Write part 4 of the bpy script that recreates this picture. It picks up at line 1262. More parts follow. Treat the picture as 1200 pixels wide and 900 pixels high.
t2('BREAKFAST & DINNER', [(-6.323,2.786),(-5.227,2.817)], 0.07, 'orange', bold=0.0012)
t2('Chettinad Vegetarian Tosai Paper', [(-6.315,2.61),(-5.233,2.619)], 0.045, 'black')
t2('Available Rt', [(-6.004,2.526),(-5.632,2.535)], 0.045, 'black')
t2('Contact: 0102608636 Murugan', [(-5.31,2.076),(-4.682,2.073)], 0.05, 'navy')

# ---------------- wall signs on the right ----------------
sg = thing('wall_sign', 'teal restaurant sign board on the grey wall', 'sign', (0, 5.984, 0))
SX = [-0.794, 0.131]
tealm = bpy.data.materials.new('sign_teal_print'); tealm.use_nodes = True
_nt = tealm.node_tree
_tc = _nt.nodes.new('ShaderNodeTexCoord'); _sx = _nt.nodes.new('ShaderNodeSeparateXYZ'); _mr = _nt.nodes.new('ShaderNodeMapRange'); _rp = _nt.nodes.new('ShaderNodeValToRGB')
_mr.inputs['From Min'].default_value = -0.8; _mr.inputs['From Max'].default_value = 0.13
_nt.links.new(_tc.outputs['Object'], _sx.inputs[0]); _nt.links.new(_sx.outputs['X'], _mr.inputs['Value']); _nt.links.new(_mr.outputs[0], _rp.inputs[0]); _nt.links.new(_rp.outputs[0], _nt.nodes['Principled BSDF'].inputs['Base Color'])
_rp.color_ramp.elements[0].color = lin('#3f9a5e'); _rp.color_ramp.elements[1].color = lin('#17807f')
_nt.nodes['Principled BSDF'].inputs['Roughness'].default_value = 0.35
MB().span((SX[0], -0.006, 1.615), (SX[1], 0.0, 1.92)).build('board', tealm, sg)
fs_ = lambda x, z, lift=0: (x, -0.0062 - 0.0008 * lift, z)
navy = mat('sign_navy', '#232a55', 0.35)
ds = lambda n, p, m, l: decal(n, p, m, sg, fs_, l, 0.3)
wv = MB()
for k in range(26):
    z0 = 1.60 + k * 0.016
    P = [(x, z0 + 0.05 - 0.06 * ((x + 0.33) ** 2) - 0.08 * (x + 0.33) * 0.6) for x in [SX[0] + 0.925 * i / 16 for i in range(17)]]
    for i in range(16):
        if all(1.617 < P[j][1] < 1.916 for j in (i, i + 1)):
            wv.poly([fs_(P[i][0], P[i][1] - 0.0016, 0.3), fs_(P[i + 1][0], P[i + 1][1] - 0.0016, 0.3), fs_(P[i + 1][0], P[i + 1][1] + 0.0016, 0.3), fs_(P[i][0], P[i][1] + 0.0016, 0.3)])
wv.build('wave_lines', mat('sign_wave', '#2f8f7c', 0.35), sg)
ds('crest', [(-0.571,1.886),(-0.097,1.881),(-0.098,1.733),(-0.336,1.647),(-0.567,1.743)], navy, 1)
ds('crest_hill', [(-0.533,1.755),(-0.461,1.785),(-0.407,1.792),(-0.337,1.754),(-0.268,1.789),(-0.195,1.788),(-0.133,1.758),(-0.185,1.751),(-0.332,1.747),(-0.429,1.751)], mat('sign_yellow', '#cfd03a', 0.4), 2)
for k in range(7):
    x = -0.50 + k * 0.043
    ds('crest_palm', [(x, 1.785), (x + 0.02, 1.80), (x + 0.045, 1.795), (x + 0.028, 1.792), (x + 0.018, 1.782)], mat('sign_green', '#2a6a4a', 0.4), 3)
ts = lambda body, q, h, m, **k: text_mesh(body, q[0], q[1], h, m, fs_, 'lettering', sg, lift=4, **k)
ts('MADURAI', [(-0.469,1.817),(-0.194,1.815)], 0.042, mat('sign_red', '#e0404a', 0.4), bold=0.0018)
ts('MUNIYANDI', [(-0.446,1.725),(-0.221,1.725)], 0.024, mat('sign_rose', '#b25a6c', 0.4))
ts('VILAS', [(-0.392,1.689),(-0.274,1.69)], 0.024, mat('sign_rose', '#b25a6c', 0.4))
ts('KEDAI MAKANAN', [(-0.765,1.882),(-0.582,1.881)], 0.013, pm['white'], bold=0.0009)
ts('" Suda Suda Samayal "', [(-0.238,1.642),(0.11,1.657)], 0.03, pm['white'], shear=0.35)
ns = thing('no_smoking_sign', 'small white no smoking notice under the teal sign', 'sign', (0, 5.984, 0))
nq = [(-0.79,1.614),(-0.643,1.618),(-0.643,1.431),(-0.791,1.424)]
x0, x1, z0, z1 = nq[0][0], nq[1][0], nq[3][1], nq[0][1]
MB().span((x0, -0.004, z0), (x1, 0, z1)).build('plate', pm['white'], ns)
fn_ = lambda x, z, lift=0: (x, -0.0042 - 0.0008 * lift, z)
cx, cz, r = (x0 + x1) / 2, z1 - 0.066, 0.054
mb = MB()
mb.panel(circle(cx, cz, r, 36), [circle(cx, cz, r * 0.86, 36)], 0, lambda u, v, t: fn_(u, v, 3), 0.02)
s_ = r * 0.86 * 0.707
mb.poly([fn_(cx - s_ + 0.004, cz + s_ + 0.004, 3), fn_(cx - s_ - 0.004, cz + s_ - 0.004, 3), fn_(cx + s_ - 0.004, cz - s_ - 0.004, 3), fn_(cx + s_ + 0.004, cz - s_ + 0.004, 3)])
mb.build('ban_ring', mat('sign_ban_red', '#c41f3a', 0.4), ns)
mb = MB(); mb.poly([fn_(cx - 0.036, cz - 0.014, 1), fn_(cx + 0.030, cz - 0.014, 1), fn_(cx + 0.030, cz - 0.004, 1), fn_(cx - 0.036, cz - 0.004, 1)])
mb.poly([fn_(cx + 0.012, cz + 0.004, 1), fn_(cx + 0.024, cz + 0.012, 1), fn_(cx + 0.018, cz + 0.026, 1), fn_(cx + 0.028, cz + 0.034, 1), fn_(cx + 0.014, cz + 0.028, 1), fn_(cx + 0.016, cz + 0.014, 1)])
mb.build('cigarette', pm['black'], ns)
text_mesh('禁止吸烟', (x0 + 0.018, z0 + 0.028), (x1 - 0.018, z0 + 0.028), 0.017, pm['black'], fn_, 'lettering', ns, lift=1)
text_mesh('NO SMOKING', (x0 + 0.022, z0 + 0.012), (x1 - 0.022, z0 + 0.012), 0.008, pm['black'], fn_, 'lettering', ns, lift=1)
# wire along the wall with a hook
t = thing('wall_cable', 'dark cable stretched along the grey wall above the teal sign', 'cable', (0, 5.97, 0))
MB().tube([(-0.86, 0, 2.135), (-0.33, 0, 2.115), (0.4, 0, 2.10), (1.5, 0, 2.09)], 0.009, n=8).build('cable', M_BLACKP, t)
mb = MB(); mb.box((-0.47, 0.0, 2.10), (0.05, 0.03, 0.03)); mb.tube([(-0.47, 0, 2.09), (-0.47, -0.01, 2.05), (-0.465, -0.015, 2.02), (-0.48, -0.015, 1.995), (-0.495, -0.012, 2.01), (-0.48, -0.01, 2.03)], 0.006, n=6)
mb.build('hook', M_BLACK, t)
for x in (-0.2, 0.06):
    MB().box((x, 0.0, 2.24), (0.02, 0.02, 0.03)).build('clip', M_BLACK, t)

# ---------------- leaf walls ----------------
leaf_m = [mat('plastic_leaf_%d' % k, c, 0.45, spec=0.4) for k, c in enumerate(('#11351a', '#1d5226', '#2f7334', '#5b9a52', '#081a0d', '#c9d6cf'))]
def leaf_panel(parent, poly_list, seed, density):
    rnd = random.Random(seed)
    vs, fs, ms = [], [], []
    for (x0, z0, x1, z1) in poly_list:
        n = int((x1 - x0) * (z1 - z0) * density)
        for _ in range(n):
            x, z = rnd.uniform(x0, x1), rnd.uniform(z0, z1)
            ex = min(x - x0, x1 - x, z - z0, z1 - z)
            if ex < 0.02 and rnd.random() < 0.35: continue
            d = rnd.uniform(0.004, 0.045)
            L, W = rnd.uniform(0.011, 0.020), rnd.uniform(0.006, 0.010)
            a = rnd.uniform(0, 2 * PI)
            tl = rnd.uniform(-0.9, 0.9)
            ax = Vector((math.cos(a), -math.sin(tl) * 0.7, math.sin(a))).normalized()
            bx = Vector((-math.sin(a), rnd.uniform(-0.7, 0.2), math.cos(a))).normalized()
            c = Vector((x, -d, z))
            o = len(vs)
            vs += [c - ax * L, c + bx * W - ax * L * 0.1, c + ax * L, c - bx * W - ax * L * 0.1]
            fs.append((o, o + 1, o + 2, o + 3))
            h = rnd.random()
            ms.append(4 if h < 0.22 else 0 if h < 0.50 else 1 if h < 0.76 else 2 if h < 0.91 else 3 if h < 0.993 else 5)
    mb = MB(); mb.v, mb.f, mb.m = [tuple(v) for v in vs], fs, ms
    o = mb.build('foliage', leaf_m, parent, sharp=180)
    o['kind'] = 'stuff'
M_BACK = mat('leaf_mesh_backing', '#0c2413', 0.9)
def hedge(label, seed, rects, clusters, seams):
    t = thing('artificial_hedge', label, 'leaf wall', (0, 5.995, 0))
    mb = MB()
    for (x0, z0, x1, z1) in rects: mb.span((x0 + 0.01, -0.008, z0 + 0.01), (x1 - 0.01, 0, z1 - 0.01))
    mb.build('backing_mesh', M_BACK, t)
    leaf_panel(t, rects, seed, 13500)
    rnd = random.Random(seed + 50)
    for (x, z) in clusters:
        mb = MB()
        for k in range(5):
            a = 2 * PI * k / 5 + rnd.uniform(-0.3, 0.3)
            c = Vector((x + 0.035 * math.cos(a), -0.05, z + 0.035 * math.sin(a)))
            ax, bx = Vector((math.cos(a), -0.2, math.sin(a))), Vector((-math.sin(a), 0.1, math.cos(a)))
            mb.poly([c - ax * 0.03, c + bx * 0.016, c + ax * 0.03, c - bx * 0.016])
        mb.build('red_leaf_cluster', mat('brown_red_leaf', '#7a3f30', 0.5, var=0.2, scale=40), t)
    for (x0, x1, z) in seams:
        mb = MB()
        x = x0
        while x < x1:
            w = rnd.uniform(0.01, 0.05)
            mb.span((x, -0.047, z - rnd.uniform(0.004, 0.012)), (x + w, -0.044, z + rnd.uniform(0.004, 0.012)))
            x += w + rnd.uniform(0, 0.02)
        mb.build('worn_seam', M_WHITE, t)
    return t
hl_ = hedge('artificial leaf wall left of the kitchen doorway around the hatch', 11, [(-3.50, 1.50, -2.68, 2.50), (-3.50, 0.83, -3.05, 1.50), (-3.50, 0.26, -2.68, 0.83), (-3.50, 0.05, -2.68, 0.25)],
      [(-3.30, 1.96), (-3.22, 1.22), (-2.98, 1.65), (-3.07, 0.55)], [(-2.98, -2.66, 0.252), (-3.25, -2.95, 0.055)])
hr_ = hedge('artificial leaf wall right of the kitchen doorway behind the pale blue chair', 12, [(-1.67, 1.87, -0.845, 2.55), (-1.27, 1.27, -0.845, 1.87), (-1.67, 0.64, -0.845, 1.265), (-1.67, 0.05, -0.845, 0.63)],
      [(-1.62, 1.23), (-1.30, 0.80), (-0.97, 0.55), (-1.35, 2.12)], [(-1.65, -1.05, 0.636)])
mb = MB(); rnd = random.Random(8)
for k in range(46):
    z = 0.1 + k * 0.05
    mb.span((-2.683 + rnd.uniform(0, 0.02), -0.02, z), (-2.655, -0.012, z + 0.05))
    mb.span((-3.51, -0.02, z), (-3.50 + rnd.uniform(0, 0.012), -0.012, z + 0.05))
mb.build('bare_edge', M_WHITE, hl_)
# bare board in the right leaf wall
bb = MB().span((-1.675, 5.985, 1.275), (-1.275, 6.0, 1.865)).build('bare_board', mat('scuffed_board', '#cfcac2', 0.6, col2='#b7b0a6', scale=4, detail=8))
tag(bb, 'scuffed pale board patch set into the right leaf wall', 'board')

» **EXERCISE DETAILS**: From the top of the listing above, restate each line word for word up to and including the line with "[(-5.31,2.076),(-4.682,2.073)], 0.05, 'navy')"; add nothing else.

» **COMPLETE RESPONSE**:
Write part 4 of the bpy script that recreates this picture. It picks up at line 1262. More parts follow. Treat the picture as 1200 pixels wide and 900 pixels high.
t2('BREAKFAST & DINNER', [(-6.323,2.786),(-5.227,2.817)], 0.07, 'orange', bold=0.0012)
t2('Chettinad Vegetarian Tosai Paper', [(-6.315,2.61),(-5.233,2.619)], 0.045, 'black')
t2('Available Rt', [(-6.004,2.526),(-5.632,2.535)], 0.045, 'black')
t2('Contact: 0102608636 Murugan', [(-5.31,2.076),(-4.682,2.073)], 0.05, 'navy')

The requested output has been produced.